__Set exercise__: Exactly reproduce the lines from the top of the entries below through the line containing "wb.inputs[1].default_value = 0.62", with both ends included.

— begin Material provided —

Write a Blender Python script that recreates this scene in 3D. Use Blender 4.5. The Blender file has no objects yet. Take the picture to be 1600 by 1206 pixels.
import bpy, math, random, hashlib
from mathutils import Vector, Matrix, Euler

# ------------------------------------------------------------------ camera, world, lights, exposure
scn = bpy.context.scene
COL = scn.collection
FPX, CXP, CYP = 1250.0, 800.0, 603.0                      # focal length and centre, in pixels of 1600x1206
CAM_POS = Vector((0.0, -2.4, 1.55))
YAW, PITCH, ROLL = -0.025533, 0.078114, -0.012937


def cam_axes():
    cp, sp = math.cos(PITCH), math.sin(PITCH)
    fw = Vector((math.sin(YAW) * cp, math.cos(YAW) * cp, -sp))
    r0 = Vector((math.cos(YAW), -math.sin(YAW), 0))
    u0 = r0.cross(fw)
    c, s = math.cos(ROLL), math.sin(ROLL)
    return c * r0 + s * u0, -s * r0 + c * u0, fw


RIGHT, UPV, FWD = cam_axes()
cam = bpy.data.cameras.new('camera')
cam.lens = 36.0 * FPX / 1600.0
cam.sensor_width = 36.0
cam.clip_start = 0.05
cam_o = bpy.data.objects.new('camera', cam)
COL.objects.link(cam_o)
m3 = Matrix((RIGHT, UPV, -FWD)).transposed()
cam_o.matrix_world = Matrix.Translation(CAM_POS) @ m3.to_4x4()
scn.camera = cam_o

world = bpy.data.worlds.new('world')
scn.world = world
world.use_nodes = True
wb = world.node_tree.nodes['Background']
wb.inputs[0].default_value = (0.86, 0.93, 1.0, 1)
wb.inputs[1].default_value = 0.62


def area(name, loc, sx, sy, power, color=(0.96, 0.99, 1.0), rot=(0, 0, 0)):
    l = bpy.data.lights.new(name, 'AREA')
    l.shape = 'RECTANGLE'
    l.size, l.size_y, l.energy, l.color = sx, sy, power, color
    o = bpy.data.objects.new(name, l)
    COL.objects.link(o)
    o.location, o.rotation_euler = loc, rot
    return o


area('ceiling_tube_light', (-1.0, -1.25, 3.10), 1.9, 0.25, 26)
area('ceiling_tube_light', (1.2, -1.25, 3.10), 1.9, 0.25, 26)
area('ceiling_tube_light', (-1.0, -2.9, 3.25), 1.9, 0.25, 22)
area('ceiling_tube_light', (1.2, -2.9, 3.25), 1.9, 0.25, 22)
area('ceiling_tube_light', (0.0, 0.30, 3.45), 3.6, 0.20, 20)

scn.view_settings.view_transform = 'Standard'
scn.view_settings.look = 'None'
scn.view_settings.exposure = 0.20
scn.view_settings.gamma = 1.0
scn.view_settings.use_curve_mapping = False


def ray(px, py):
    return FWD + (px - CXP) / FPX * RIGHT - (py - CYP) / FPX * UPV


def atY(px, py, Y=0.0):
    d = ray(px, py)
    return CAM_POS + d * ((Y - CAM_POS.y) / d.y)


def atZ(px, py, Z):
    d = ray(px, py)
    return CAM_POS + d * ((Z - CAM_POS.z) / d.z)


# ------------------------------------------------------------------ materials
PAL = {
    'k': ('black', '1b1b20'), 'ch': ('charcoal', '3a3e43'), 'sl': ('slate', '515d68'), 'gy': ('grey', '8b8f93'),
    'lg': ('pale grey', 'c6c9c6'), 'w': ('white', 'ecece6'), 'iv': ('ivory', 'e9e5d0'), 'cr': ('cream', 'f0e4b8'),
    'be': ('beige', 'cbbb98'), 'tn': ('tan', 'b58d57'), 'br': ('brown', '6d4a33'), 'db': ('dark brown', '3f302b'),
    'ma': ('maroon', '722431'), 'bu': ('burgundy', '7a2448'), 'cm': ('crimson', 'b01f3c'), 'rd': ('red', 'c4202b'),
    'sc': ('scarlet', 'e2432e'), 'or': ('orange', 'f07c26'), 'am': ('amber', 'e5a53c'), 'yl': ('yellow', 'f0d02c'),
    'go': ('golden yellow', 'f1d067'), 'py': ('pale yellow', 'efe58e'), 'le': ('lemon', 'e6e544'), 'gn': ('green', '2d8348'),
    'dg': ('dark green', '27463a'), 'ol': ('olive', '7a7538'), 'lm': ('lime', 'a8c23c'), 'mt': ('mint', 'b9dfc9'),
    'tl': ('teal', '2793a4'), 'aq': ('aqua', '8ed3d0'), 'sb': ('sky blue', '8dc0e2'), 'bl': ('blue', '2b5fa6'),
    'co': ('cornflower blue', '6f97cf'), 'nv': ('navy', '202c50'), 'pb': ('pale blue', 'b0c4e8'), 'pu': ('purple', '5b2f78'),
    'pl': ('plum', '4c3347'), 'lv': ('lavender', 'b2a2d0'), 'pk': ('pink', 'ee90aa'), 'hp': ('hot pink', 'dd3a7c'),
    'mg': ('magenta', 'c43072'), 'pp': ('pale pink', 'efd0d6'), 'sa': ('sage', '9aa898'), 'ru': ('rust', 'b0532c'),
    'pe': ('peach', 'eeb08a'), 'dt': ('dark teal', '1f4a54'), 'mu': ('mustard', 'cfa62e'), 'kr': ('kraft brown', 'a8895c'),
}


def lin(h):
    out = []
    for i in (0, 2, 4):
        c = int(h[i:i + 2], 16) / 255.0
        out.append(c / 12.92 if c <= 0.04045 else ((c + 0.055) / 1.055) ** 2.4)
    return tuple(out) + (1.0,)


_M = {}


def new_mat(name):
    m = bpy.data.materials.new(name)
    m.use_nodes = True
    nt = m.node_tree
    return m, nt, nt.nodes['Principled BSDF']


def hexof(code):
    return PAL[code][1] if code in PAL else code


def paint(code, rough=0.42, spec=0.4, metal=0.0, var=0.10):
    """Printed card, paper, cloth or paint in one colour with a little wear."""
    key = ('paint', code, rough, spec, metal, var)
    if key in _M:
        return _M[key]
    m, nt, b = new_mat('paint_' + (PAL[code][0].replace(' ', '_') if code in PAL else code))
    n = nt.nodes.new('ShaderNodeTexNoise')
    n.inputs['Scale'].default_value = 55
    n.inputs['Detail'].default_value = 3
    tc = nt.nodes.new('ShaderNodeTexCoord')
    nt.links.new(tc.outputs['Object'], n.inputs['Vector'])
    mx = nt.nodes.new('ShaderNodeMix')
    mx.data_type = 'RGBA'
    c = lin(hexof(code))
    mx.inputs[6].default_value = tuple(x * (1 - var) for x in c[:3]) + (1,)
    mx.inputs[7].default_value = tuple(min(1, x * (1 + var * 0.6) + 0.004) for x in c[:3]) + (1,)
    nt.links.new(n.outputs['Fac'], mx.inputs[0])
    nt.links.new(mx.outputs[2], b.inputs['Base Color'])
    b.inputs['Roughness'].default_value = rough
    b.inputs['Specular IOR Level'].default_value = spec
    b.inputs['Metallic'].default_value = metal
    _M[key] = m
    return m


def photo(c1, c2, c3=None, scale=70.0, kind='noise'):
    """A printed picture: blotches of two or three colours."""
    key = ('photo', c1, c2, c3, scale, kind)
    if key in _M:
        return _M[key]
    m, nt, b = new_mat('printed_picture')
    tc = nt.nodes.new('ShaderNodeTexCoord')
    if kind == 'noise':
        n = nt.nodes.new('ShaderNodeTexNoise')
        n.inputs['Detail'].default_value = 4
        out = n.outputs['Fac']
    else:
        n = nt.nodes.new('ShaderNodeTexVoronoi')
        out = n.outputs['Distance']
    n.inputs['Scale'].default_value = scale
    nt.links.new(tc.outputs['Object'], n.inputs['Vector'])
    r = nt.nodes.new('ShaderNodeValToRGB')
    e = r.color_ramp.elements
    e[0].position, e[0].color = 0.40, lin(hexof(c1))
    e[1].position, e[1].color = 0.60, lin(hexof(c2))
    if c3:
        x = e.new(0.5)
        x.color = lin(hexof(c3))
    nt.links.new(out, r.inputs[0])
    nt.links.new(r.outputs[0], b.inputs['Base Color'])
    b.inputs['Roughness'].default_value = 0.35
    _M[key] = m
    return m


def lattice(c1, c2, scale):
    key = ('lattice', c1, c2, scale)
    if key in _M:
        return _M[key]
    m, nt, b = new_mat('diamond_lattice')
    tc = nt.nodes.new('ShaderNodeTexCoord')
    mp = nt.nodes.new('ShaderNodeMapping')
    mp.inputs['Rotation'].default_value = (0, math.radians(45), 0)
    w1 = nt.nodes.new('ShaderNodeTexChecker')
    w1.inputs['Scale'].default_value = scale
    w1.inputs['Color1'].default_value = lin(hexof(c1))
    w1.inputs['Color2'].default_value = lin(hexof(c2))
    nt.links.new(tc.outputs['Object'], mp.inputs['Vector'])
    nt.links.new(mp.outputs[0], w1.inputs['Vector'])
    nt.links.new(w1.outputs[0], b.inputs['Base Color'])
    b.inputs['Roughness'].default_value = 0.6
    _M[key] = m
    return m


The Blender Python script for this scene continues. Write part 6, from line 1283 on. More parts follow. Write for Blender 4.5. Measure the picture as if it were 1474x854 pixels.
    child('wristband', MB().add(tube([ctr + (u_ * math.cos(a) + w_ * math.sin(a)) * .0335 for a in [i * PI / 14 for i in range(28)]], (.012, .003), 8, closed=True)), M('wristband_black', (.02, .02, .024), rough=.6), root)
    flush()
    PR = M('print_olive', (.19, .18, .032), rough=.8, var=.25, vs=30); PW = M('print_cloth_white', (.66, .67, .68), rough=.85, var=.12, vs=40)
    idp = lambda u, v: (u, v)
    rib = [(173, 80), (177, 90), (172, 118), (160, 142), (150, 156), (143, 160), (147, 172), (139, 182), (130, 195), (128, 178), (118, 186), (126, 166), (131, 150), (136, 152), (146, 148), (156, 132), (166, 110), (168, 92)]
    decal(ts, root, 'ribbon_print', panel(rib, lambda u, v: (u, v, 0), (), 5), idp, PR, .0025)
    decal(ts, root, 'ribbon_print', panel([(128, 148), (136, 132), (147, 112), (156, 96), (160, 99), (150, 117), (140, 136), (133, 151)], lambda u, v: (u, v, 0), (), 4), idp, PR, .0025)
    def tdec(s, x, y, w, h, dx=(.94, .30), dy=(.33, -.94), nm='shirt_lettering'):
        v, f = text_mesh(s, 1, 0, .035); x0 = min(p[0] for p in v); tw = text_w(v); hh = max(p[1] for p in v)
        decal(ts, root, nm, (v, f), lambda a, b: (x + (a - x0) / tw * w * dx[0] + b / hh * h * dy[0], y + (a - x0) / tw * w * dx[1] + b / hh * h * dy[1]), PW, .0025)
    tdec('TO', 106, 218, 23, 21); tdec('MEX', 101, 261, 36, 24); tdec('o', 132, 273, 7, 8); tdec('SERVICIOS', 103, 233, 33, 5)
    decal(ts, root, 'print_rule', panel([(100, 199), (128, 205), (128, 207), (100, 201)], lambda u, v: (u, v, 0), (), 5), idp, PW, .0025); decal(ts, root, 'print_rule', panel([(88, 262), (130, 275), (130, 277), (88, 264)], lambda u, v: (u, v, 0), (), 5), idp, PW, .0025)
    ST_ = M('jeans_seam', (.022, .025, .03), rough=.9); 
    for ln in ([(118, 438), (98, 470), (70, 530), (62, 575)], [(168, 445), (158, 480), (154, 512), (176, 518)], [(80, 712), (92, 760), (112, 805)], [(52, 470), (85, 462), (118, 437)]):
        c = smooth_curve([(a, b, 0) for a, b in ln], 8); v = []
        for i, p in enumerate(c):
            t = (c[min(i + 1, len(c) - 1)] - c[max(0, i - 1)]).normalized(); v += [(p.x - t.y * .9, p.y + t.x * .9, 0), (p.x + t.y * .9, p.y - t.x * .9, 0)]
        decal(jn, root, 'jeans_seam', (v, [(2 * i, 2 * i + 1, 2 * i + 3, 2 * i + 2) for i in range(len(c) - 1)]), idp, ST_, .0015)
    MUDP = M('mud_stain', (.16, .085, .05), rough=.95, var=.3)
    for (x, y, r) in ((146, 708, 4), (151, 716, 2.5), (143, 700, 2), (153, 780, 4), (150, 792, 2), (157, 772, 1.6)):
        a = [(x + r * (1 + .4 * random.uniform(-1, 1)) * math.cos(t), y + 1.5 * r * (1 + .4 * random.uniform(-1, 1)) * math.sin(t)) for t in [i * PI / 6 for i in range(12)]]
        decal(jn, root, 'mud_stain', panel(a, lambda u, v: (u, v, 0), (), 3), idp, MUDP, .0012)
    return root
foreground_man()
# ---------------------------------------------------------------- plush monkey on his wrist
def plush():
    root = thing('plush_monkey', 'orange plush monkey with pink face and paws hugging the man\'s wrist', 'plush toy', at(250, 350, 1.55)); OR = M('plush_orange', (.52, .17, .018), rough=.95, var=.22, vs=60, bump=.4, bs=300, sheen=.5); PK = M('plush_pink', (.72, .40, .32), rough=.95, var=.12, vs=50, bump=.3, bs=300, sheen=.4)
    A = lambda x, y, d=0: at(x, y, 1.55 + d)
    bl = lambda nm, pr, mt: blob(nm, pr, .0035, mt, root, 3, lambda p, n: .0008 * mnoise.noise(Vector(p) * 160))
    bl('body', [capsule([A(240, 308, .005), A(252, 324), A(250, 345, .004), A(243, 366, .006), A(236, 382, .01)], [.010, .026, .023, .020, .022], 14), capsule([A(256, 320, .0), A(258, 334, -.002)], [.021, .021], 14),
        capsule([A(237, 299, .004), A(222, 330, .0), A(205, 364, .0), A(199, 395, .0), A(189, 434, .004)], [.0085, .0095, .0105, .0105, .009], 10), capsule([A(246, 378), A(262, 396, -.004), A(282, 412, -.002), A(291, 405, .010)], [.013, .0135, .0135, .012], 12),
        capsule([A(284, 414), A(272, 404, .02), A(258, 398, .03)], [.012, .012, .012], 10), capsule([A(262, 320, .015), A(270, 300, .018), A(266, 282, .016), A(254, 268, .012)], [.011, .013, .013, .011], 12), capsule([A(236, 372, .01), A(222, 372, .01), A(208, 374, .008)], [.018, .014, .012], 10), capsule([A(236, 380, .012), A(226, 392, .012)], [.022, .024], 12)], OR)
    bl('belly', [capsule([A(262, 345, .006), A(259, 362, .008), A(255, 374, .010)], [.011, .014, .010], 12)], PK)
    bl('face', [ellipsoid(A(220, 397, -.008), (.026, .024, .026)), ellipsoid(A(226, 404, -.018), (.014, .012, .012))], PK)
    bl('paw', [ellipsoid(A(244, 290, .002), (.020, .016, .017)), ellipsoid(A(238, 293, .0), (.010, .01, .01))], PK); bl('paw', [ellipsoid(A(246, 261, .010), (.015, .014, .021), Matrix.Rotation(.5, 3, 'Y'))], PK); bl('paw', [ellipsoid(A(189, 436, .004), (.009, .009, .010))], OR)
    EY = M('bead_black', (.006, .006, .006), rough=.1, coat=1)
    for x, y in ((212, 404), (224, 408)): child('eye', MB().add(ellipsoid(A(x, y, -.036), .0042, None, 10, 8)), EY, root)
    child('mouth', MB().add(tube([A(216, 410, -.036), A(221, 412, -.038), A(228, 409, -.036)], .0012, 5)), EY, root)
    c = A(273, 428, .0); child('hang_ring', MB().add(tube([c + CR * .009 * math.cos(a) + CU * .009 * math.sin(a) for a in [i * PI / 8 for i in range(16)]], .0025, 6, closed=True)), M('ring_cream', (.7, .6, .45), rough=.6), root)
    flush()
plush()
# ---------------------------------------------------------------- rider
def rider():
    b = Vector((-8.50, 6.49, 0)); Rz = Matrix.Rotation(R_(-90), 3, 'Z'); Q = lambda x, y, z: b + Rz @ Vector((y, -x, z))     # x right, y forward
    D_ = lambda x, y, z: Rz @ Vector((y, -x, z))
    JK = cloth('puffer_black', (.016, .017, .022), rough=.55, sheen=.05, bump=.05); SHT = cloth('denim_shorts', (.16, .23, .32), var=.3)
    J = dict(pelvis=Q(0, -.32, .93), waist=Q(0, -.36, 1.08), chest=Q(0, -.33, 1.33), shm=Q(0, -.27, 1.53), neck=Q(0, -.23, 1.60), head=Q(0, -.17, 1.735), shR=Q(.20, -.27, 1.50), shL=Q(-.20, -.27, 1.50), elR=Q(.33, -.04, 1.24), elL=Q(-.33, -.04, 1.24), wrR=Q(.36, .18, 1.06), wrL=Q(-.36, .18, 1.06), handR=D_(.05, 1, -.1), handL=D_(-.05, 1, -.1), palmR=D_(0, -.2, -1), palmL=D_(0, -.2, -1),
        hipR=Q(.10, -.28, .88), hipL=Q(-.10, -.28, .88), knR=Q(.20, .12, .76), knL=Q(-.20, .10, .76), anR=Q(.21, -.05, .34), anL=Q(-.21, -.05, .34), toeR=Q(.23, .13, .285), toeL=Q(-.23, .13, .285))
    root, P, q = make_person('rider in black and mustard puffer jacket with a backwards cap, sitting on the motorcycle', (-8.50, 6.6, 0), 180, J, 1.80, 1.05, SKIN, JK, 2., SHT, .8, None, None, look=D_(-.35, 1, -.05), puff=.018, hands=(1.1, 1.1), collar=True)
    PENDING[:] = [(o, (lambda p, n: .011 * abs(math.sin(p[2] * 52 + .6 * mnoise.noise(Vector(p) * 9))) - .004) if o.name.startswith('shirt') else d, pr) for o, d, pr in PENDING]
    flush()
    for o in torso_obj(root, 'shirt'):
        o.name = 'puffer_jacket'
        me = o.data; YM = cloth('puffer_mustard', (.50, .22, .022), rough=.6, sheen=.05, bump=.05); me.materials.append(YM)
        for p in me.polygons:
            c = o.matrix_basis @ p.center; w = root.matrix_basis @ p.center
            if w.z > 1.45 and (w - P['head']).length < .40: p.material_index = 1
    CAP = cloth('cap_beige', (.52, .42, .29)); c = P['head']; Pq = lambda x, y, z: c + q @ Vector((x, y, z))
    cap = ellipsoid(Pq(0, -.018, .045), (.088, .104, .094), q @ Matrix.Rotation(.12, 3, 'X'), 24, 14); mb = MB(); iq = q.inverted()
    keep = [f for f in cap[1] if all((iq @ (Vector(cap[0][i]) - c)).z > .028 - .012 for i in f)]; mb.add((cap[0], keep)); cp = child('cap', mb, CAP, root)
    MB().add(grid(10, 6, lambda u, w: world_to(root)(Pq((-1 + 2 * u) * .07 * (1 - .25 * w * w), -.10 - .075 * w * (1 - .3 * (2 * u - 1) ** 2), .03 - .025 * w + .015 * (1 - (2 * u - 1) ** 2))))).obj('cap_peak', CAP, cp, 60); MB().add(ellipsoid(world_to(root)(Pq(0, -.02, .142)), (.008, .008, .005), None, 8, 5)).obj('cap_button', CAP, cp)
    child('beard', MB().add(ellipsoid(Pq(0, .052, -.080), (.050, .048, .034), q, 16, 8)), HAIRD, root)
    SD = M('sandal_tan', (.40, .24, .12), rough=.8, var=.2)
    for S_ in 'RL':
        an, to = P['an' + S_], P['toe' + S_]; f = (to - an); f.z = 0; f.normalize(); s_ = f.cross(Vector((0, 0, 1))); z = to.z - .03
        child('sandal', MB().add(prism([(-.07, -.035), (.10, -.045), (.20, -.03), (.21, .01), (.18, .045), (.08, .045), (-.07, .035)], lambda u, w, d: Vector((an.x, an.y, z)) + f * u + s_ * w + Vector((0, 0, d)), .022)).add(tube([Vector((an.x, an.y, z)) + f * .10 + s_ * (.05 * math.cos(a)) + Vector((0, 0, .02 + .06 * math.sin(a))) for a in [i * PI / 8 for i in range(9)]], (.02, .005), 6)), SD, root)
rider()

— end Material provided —

__Task output__:
Write a Blender Python script that recreates this scene in 3D. Use Blender 4.5. The Blender file has no objects yet. Take the picture to be 1600 by 1206 pixels.
import bpy, math, random, hashlib
from mathutils import Vector, Matrix, Euler

# ------------------------------------------------------------------ camera, world, lights, exposure
scn = bpy.context.scene
COL = scn.collection
FPX, CXP, CYP = 1250.0, 800.0, 603.0                      # focal length and centre, in pixels of 1600x1206
CAM_POS = Vector((0.0, -2.4, 1.55))
YAW, PITCH, ROLL = -0.025533, 0.078114, -0.012937


def cam_axes():
    cp, sp = math.cos(PITCH), math.sin(PITCH)
    fw = Vector((math.sin(YAW) * cp, math.cos(YAW) * cp, -sp))
    r0 = Vector((math.cos(YAW), -math.sin(YAW), 0))
    u0 = r0.cross(fw)
    c, s = math.cos(ROLL), math.sin(ROLL)
    return c * r0 + s * u0, -s * r0 + c * u0, fw


RIGHT, UPV, FWD = cam_axes()
cam = bpy.data.cameras.new('camera')
cam.lens = 36.0 * FPX / 1600.0
cam.sensor_width = 36.0
cam.clip_start = 0.05
cam_o = bpy.data.objects.new('camera', cam)
COL.objects.link(cam_o)
m3 = Matrix((RIGHT, UPV, -FWD)).transposed()
cam_o.matrix_world = Matrix.Translation(CAM_POS) @ m3.to_4x4()
scn.camera = cam_o

world = bpy.data.worlds.new('world')
scn.world = world
world.use_nodes = True
wb = world.node_tree.nodes['Background']
wb.inputs[0].default_value = (0.86, 0.93, 1.0, 1)
wb.inputs[1].default_value = 0.62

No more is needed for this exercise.